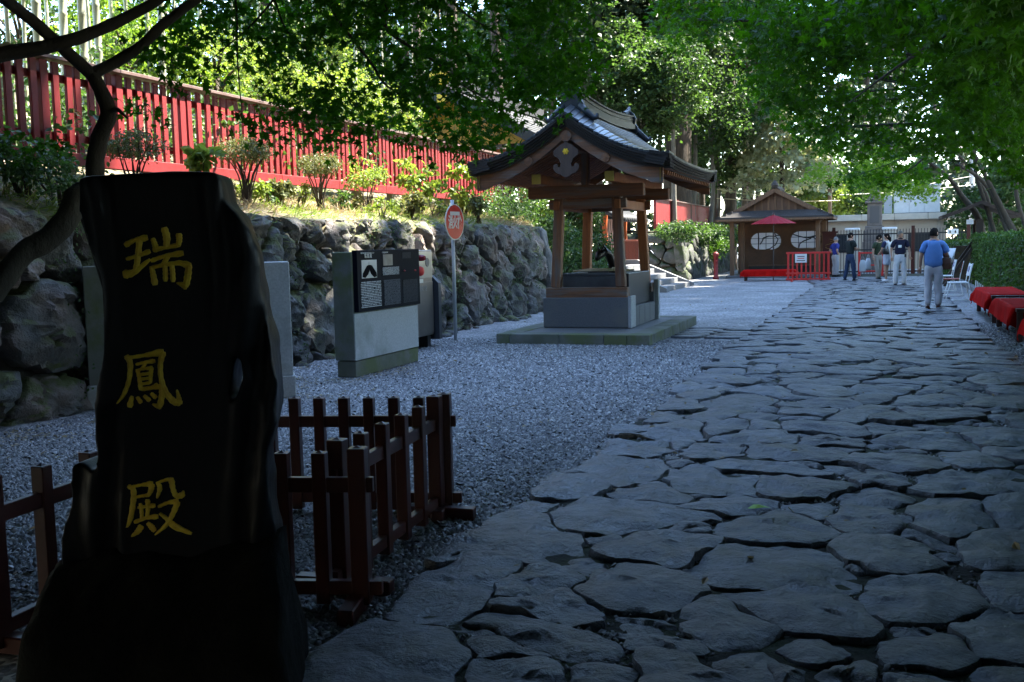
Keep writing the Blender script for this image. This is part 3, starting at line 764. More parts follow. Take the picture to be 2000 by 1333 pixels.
# rock plinth
mb = MB(); V = []; Fc = []
ro_ = [(75,1340),(100,1180),(112,1085),(180,1050),(350,1040),(520,1030),(572,1008),(596,1030),(600,1200),(592,1345)]
rx0, rx1 = at(70, 1200, 3.45).x, at(598, 1200, 3.2).x
nU, nV = 40, 26
topc = lambda s: np.interp(s, [0, .08, .25, .8, .93, 1], [0.05, .50, .52, .56, .60, .10])
for j in range(nV):
    t = j / (nV - 1); yy = 3.08 + 0.72 * t
    for i in range(nU):
        s = i / (nU - 1); x = rx0 + (rx1 - .13 * t - rx0) * s
        pr = math.sin(math.pi * min(1, max(0, t * 1.0))) ** 0.3
        z = topc(s) * pr * (0.72 + 0.28 * min(1, t * 2.2)) * (min(1, s * 14) ** .4) * (min(1, (1 - s) * 18) ** .4) + 0.05 * fbm(x * 4, yy * 4, 3)
        V.append((x + .03 * fbm(yy * 5, z * 3, 1), yy + .03 * fbm(x * 5, z * 3, 6), max(-.02, z)))
mb.add(V, [(j * nU + i, j * nU + i + 1, (j + 1) * nU + i + 1, (j + 1) * nU + i) for j in range(nV - 1) for i in range(nU - 1)])
M['plinth_rock'] = mk('plinth_rock', (0.009, 0.009, 0.008), 0.9, (0.005, 0.0055, 0.0045), 5, 0.8, 14, bdist=.03, spec=.12)
mb.build('rock_plinth', M['plinth_rock'], mon, smooth=True)
# gold characters, brush stroke by brush stroke
def cr_spline(p, n):
    p = [np.array(q, float) for q in p]
    if len(p) == 2: return [p[0] + (p[1] - p[0]) * t for t in np.linspace(0, 1, n)]
    q = [2 * p[0] - p[1]] + p + [2 * p[-1] - p[-2]]; out = []
    for i in range(1, len(q) - 2):
        for t in np.linspace(0, 1, n, endpoint=False):
            a, b, c, d = q[i - 1], q[i], q[i + 1], q[i + 2]
            out.append(0.5 * ((2 * b) + (c - a) * t + (2 * a - 5 * b + 4 * c - d) * t * t + (-a + 3 * b - 3 * c + d) * t ** 3))
    out.append(p[-1]); return out
def brush(mb, pts, w, tag_, y0, curve=False):
    ox, oy, s_ = tag_; wpx = w
    p = [(ox + a / s_, oy + b / s_) for a, b in pts]
    if curve: q = cr_spline(p, 7)
    else:
        q = []
        for a, b in zip(p[:-1], p[1:]): q += [np.array(a) + (np.array(b) - np.array(a)) * t for t in np.linspace(0, 1, 6, endpoint=False)]
        q.append(np.array(p[-1]))
    P_ = np.array([mloc(*x) for x in q]); k = len(P_)
    wd = np.interp(np.linspace(0, 1, k), np.linspace(0, 1, len(wpx)), wpx) / s_ * MY / F_PX
    wd = 1.5 * wd * (1 + 0.08 * np.sin(np.arange(k) * 1.7)); wd[0] *= 0.75; wd[-1] *= 0.75
    T = np.gradient(P_, axis=0); T /= np.linalg.norm(T, axis=1)[:, None] + 1e-9; Nn = np.stack([-T[:, 1], T[:, 0]], 1)
    P_[0] -= T[0] * wd[0] * .3; P_[-1] += T[-1] * wd[-1] * .3
    V = []; prof = ((-1, 0.0), (-.8, -.0035), (0, -.006), (.8, -.0035), (1, 0.0))
    for i in range(k):
        for s, dz in prof: V.append((P_[i, 0] + Nn[i, 0] * wd[i] * s / 2, y0 + dz, P_[i, 1] + Nn[i, 1] * wd[i] * s / 2))
    Fc = [(i * 5 + j, i * 5 + j + 1, (i + 1) * 5 + j + 1, (i + 1) * 5 + j) for i in range(k - 1) for j in range(4)]
    mb.add(V, Fc + [(0, 1, 2, 3, 4), tuple((k - 1) * 5 + j for j in range(5))])
A1 = (120, 320, 2.777); A3 = (0, 866, 2.854)
ZUI = [([(352,440),(400,415),(462,402)],[22,15,26],1),([(425,412),(415,510),(405,580)],[24,22,22],1),([(358,517),(420,498),(478,476)],[14,14,20],1),([(348,600),(395,588),(480,520)],[34,24,12],1),
 ([(560,355),(572,400),(570,455)],[26,28,22],1),([(498,410),(508,440),(515,466)],[18,22,24],1),([(505,468),(560,456),(640,441)],[20,14,18],1),([(638,386),(640,415),(634,445)],[24,22,18],1),
 ([(492,526),(560,502),(656,486)],[16,14,24],1),([(575,505),(562,530),(545,552)],[22,18,12],1),([(490,562),(498,600),(508,652)],[18,22,26],1),([(492,564),(560,548),(640,538),(694,552)],[14,14,18,28],0),([(692,552),(686,610),(676,662)],[24,26,24],1),([(676,664),(652,655),(630,648)],[28,18,8],1),
 ([(562,555),(565,590),(565,634)],[18,20,18],1),([(600,548),(604,590),(606,636)],[18,20,20],1)]
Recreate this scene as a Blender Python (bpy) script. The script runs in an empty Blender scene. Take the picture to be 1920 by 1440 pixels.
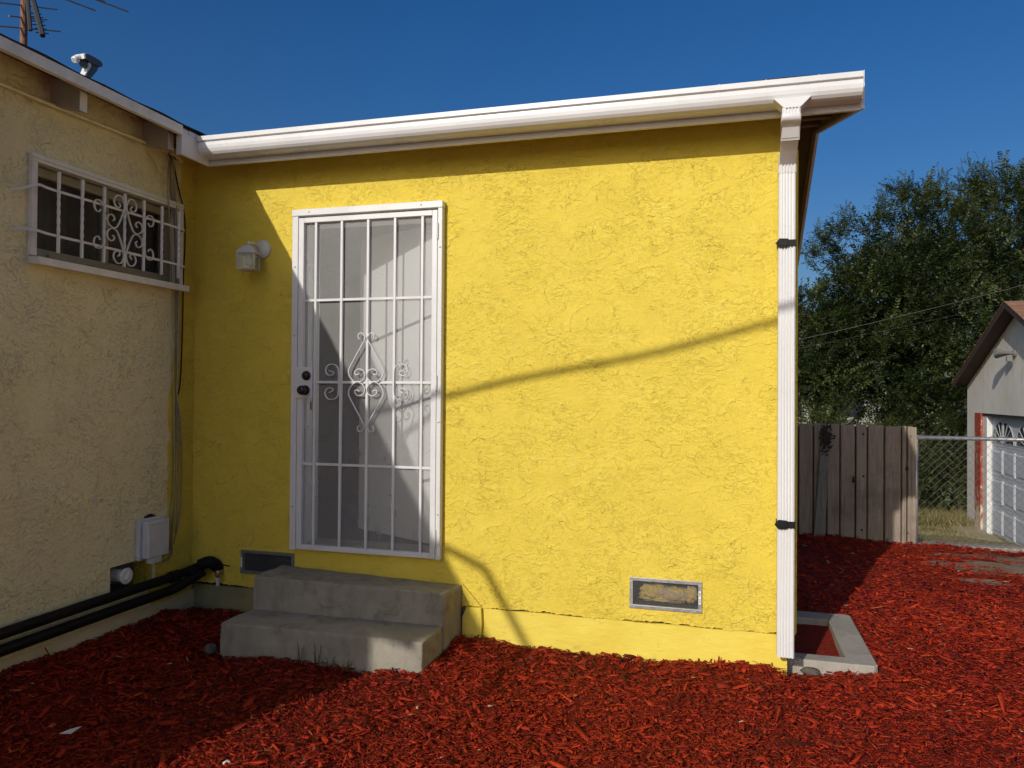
import bpy, math, random
import numpy as np
from mathutils import Vector, Matrix
random.seed(7); RNG = np.random.default_rng(11)
sc = bpy.context.scene
COL = sc.collection
rad = math.radians

# ------------------------------------------------------------------ camera
FPX = 1420.0; YAW = rad(15.72); PITCH = math.atan(13.8/FPX); ROLL = math.atan(0.0074)
CAM = np.array([3.285, -4.13, 1.45])
_F0 = np.array([-math.sin(YAW), math.cos(YAW), 0.]); _R0 = np.array([math.cos(YAW), math.sin(YAW), 0.]); _U0 = np.array([0, 0, 1.])
FW = _F0*math.cos(PITCH)+_U0*math.sin(PITCH); _U = _U0*math.cos(PITCH)-_F0*math.sin(PITCH)
RT = _R0*math.cos(ROLL)+_U*math.sin(ROLL); UP = _U*math.cos(ROLL)-_R0*math.sin(ROLL)
cam = bpy.data.cameras.new('camera'); cam.sensor_width = 36; cam.lens = FPX/1920*36
cam.clip_start = 0.05; cam.clip_end = 2000
co = bpy.data.objects.new('camera', cam); COL.objects.link(co)
M = Matrix(((RT[0], UP[0], -FW[0], CAM[0]), (RT[1], UP[1], -FW[1], CAM[1]), (RT[2], UP[2], -FW[2], CAM[2]), (0, 0, 0, 1)))
co.matrix_world = M; sc.camera = co

def at(px, py, ax, val):
    """where the sight line through a photograph pixel meets the plane axis=val"""
    v = FW*FPX + RT*(px-960) + UP*(720-py)
    return CAM + v*((val-CAM[ax])/v[ax])

# ------------------------------------------------------------------ light
SM, SK = 0.288, 0.49                    # sun travels (SM, 1, -SK)
elev = math.atan2(SK, math.hypot(SM, 1)); azi = math.atan2(-SM, -1)
w = bpy.data.worlds.new('World'); sc.world = w; w.use_nodes = True
nt = w.node_tree; nt.nodes.clear()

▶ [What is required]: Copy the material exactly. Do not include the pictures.

▶ [Solution to this problem]:
Keep writing the Blender script for this image. This is part 3, starting at line 764. More parts follow. Take the picture to be 2000 by 1333 pixels.
# rock plinth
mb = MB(); V = []; Fc = []
ro_ = [(75,1340),(100,1180),(112,1085),(180,1050),(350,1040),(520,1030),(572,1008),(596,1030),(600,1200),(592,1345)]
rx0, rx1 = at(70, 1200, 3.45).x, at(598, 1200, 3.2).x
nU, nV = 40, 26
topc = lambda s: np.interp(s, [0, .08, .25, .8, .93, 1], [0.05, .50, .52, .56, .60, .10])
for j in range(nV):
    t = j / (nV - 1); yy = 3.08 + 0.72 * t
    for i in range(nU):
        s = i / (nU - 1); x = rx0 + (rx1 - .13 * t - rx0) * s
        pr = math.sin(math.pi * min(1, max(0, t * 1.0))) ** 0.3
        z = topc(s) * pr * (0.72 + 0.28 * min(1, t * 2.2)) * (min(1, s * 14) ** .4) * (min(1, (1 - s) * 18) ** .4) + 0.05 * fbm(x * 4, yy * 4, 3)
        V.append((x + .03 * fbm(yy * 5, z * 3, 1), yy + .03 * fbm(x * 5, z * 3, 6), max(-.02, z)))
mb.add(V, [(j * nU + i, j * nU + i + 1, (j + 1) * nU + i + 1, (j + 1) * nU + i) for j in range(nV - 1) for i in range(nU - 1)])
M['plinth_rock'] = mk('plinth_rock', (0.009, 0.009, 0.008), 0.9, (0.005, 0.0055, 0.0045), 5, 0.8, 14, bdist=.03, spec=.12)
mb.build('rock_plinth', M['plinth_rock'], mon, smooth=True)
# gold characters, brush stroke by brush stroke
def cr_spline(p, n):
    p = [np.array(q, float) for q in p]
    if len(p) == 2: return [p[0] + (p[1] - p[0]) * t for t in np.linspace(0, 1, n)]
    q = [2 * p[0] - p[1]] + p + [2 * p[-1] - p[-2]]; out = []
    for i in range(1, len(q) - 2):
        for t in np.linspace(0, 1, n, endpoint=False):
            a, b, c, d = q[i - 1], q[i], q[i + 1], q[i + 2]
            out.append(0.5 * ((2 * b) + (c - a) * t + (2 * a - 5 * b + 4 * c - d) * t * t + (-a + 3 * b - 3 * c + d) * t ** 3))
    out.append(p[-1]); return out
def brush(mb, pts, w, tag_, y0, curve=False):
    ox, oy, s_ = tag_; wpx = w
    p = [(ox + a / s_, oy + b / s_) for a, b in pts]
    if curve: q = cr_spline(p, 7)
    else:
        q = []
        for a, b in zip(p[:-1], p[1:]): q += [np.array(a) + (np.array(b) - np.array(a)) * t for t in np.linspace(0, 1, 6, endpoint=False)]
        q.append(np.array(p[-1]))
    P_ = np.array([mloc(*x) for x in q]); k = len(P_)
    wd = np.interp(np.linspace(0, 1, k), np.linspace(0, 1, len(wpx)), wpx) / s_ * MY / F_PX
    wd = 1.5 * wd * (1 + 0.08 * np.sin(np.arange(k) * 1.7)); wd[0] *= 0.75; wd[-1] *= 0.75
    T = np.gradient(P_, axis=0); T /= np.linalg.norm(T, axis=1)[:, None] + 1e-9; Nn = np.stack([-T[:, 1], T[:, 0]], 1)
    P_[0] -= T[0] * wd[0] * .3; P_[-1] += T[-1] * wd[-1] * .3
    V = []; prof = ((-1, 0.0), (-.8, -.0035), (0, -.006), (.8, -.0035), (1, 0.0))
    for i in range(k):
        for s, dz in prof: V.append((P_[i, 0] + Nn[i, 0] * wd[i] * s / 2, y0 + dz, P_[i, 1] + Nn[i, 1] * wd[i] * s / 2))
    Fc = [(i * 5 + j, i * 5 + j + 1, (i + 1) * 5 + j + 1, (i + 1) * 5 + j) for i in range(k - 1) for j in range(4)]
    mb.add(V, Fc + [(0, 1, 2, 3, 4), tuple((k - 1) * 5 + j for j in range(5))])
A1 = (120, 320, 2.777); A3 = (0, 866, 2.854)
ZUI = [([(352,440),(400,415),(462,402)],[22,15,26],1),([(425,412),(415,510),(405,580)],[24,22,22],1),([(358,517),(420,498),(478,476)],[14,14,20],1),([(348,600),(395,588),(480,520)],[34,24,12],1),
 ([(560,355),(572,400),(570,455)],[26,28,22],1),([(498,410),(508,440),(515,466)],[18,22,24],1),([(505,468),(560,456),(640,441)],[20,14,18],1),([(638,386),(640,415),(634,445)],[24,22,18],1),
 ([(492,526),(560,502),(656,486)],[16,14,24],1),([(575,505),(562,530),(545,552)],[22,18,12],1),([(490,562),(498,600),(508,652)],[18,22,26],1),([(492,564),(560,548),(640,538),(694,552)],[14,14,18,28],0),([(692,552),(686,610),(676,662)],[24,26,24],1),([(676,664),(652,655),(630,648)],[28,18,8],1),
 ([(562,555),(565,590),(565,634)],[18,20,18],1),([(600,548),(604,590),(606,636)],[18,20,20],1)]
Recreate this scene as a Blender Python (bpy) script. The script runs in an empty Blender scene. Take the picture to be 1920 by 1440 pixels.
import bpy, math, random
import numpy as np
from mathutils import Vector, Matrix
random.seed(7); RNG = np.random.default_rng(11)
sc = bpy.context.scene
COL = sc.collection
rad = math.radians

# ------------------------------------------------------------------ camera
FPX = 1420.0; YAW = rad(15.72); PITCH = math.atan(13.8/FPX); ROLL = math.atan(0.0074)
CAM = np.array([3.285, -4.13, 1.45])
_F0 = np.array([-math.sin(YAW), math.cos(YAW), 0.]); _R0 = np.array([math.cos(YAW), math.sin(YAW), 0.]); _U0 = np.array([0, 0, 1.])
FW = _F0*math.cos(PITCH)+_U0*math.sin(PITCH); _U = _U0*math.cos(PITCH)-_F0*math.sin(PITCH)
RT = _R0*math.cos(ROLL)+_U*math.sin(ROLL); UP = _U*math.cos(ROLL)-_R0*math.sin(ROLL)
cam = bpy.data.cameras.new('camera'); cam.sensor_width = 36; cam.lens = FPX/1920*36
cam.clip_start = 0.05; cam.clip_end = 2000
co = bpy.data.objects.new('camera', cam); COL.objects.link(co)
M = Matrix(((RT[0], UP[0], -FW[0], CAM[0]), (RT[1], UP[1], -FW[1], CAM[1]), (RT[2], UP[2], -FW[2], CAM[2]), (0, 0, 0, 1)))
co.matrix_world = M; sc.camera = co

def at(px, py, ax, val):
    """where the sight line through a photograph pixel meets the plane axis=val"""
    v = FW*FPX + RT*(px-960) + UP*(720-py)
    return CAM + v*((val-CAM[ax])/v[ax])

# ------------------------------------------------------------------ light
SM, SK = 0.288, 0.49                    # sun travels (SM, 1, -SK)
elev = math.atan2(SK, math.hypot(SM, 1)); azi = math.atan2(-SM, -1)
w = bpy.data.worlds.new('World'); sc.world = w; w.use_nodes = True
nt = w.node_tree; nt.nodes.clear()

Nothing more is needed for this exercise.